Die bei der Stadt Kassel beschäftigte Sekretärin Cornelia Harig hatte im Sommer 2012 festgestellt, dass die damalige Leiterin ihres Amtes – ausgerechnet des Revisionsamts – ihre Dissertation während der Dienstzeit im Amt von einer anderen Sekretärin abtippen und korrigieren lies.
Frau Harig beschwerte sich innerhalb der Stadtverwaltung bis hin zum Oberbürgermeister darüber, aber nichts geschah und auch Erinnerungsschreiben blieben erfolglos. Danach wandte sie sich an die Fraktionen im Stadtrat. Nun folgte die Reaktion der Stadtverwaltung prompt: eine Abmahnung wegen Loyalitätspflichtverletzung und einer angeblichen Beschädigung des Ansehens der Stadt und des Oberbürgermeisters.

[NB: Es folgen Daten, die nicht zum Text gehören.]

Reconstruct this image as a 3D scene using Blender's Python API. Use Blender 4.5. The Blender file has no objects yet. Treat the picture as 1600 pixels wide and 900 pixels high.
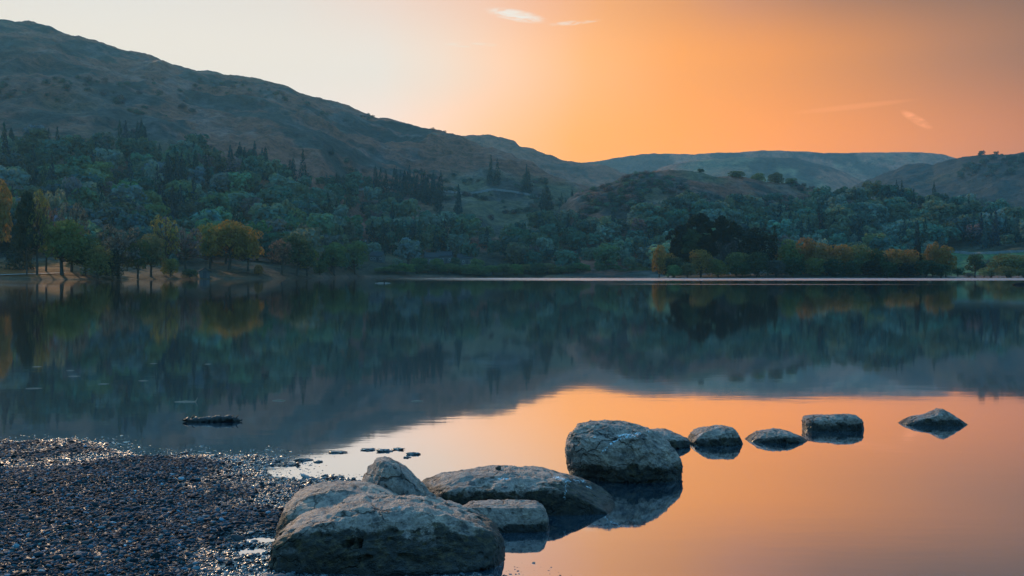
import bpy, bmesh, math, random
import numpy as np

rng = np.random.default_rng(11)
random.seed(11)
scene = bpy.context.scene
COL = scene.collection
F, CAMH, HOR = 1555.0, 1.4, 429.5      # focal length in photo pixels, eye height (m), horizon row


def P(px, py, y):
    """photo column / row at depth y -> world point"""
    return ((px - 800) / F * y, y, CAMH + (HOR - py) / F * y)


def G(px, py):
    """photo column / row -> point on the water level"""
    y = CAMH * F / (py - HOR)
    return ((px - 800) / F * y, y)


def lin(r, g, b):
    f = lambda c: (c / 255 / 12.92) if c / 255 <= 0.04045 else ((c / 255 + 0.055) / 1.055) ** 2.4
    return (f(r), f(g), f(b), 1.0)


# ------------------------------------------------------------------ noise
def _hash(ix, iy, iz, seed):
    h = (ix.astype(np.int64) * 374761393 + iy.astype(np.int64) * 668265263 + iz.astype(np.int64) * 2147483647 + seed * 974634721) & 0xFFFFFFFF
    h = ((h ^ (h >> 13)) * 1274126177) & 0xFFFFFFFF
    h = ((h ^ (h >> 16)) * 2246822519) & 0xFFFFFFFF
    return ((h ^ (h >> 15)) & 0xFFFFFF) / float(0xFFFFFF)


def vnoise(p, seed=0):
    i = np.floor(p).astype(np.int64)
    f = p - i
    u = f * f * f * (f * (f * 6 - 15) + 10)
    r = 0
    for dx in (0, 1):
        for dy in (0, 1):
            for dz in (0, 1):
                w = (u[:, 0] if dx else 1 - u[:, 0]) * (u[:, 1] if dy else 1 - u[:, 1]) * (u[:, 2] if dz else 1 - u[:, 2])
                r = r + w * _hash(i[:, 0] + dx, i[:, 1] + dy, i[:, 2] + dz, seed)
    return r * 2 - 1


def fbm(p, octaves=4, seed=0, gain=0.5, ridged=False):
    a, s, r = 1.0, 1.0, 0
    for o in range(octaves):
        n = vnoise(p * s + o * 17.3, seed + o)
        r = r + a * ((1 - 2 * np.abs(n)) if ridged else n)
        a *= gain
        s *= 2.03
    return r


def sstep(a, b, x):
    t = np.clip((x - a) / (b - a), 0, 1)
    return t * t * (3 - 2 * t)


# ------------------------------------------------------------------ object helpers
def tag(o, label=None, cat=None, group=None, kind=None):
    if label: o["label"] = label
    if cat: o["category"] = cat
    if group: o["group"] = group
    if kind: o["kind"] = kind
    return o


def empty(name, loc=(0, 0, 0)):
    o = bpy.data.objects.new(name, None)
    o.location = loc
    o.empty_display_size = 0.1
    COL.objects.link(o)
    return o


def link(name, me, parent=None):
    o = bpy.data.objects.new(name, me)
    COL.objects.link(o)
    if parent: o.parent = parent
    return o


def np_mesh(name, v, faces, mats=(), smooth=True, attrs=None, mat_idx=None):
    """faces: (N,3) or (N,4) int array"""
    v = np.asarray(v, dtype=np.float32)
    faces = np.asarray(faces, dtype=np.int32)
    me = bpy.data.meshes.new(name)
    n, k = faces.shape
    me.vertices.add(len(v)); me.vertices.foreach_set("co", v.ravel())
    me.loops.add(n * k); me.loops.foreach_set("vertex_index", faces.ravel())
    me.polygons.add(n)
    me.polygons.foreach_set("loop_start", np.arange(n, dtype=np.int32) * k)
    me.polygons.foreach_set("loop_total", np.full(n, k, dtype=np.int32))
    if mat_idx is not None: me.polygons.foreach_set("material_index", np.asarray(mat_idx, dtype=np.int32))
    me.polygons.foreach_set("use_smooth", np.full(n, smooth, dtype=bool))
    for m in mats: me.materials.append(m)
    for nm, arr in (attrs or {}).items():
        arr = np.asarray(arr, dtype=np.float32)
        if arr.ndim == 1:
            me.attributes.new(nm, "FLOAT", "POINT").data.foreach_set("value", arr)
        else:
            if arr.shape[1] == 3: arr = np.concatenate([arr, np.ones((len(arr), 1), np.float32)], 1)
            me.attributes.new(nm, "FLOAT_COLOR", "POINT").data.foreach_set("color", arr.ravel())
    me.update(calc_edges=True)
    me.validate()
    return me


def grid_faces(nr, nc):
    a = np.arange(nr * nc).reshape(nr, nc)
    return np.stack([a[:-1, :-1], a[:-1, 1:], a[1:, 1:], a[1:, :-1]], -1).reshape(-1, 4)


def ico(sub):
    bm = bmesh.new()
    bmesh.ops.create_icosphere(bm, subdivisions=sub, radius=1)
    v = np.array([x.co[:] for x in bm.verts]); f = np.array([[q.index for q in x.verts] for x in bm.faces])
    bm.free()
    return v, f


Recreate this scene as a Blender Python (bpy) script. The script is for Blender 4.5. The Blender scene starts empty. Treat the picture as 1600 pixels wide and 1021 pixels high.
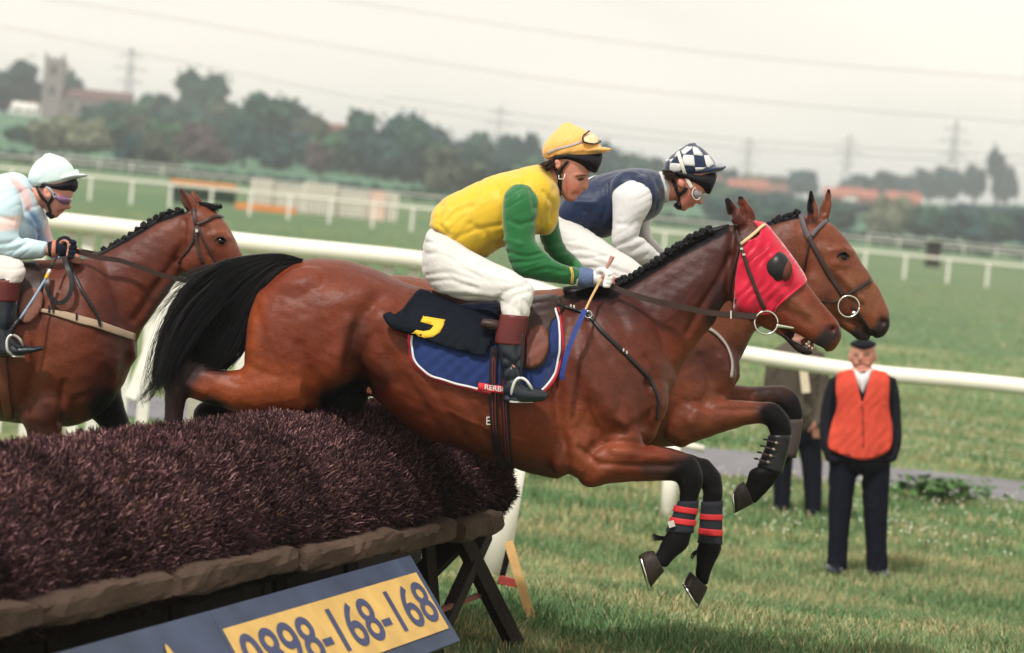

Diese Abmahnung hat das Arbeitsgericht Kassel heute für unverhältnismäßig erklärt und aufgehoben. Nach Ansicht des Gerichts wäre maximal eine Ermahnung angemessen gewesen, aber darauf wollte sich Frau Harig, in dem Bewußtsein sich richtig verhalten zu haben, sich nicht einlassen. Ein toller Erfolg nach eineinhalb Jahren Kampf der Whistleblowerin, zu dem Whistleblower-Netzwerk ganz herzlich gratuliert.
Nach dem Urteil sagte Frau Harig: „Ich denke, dass es auch anderen Mitarbeitern und Mitarbeiterinnen Mut macht, auch mal den Mund an richtiger Stelle auf zu tun und sich nicht einfach mundtot machen zu lassen, den Mund verbieten zu lassen. Denn dass was ich angebracht habe, ist ja kein Dienstgeheimnisverrat“. Rechtskräftig ist dieses Urteil allerdings noch nicht, denn die Stadt Kassel prüft derzeit noch die Möglichkeit einer Berufung.
Übrigens: die damalige Amtsleiterin hat mittlerweile den entstandenen Schaden im mittleren dreistelligen Euro Bereich erstattet. Eine disziplinarrechtliche Sanktion blieb ihr erspart. Ihren neuen Job als Kämmererin in einer anderen Stadt verlor sie allerdings.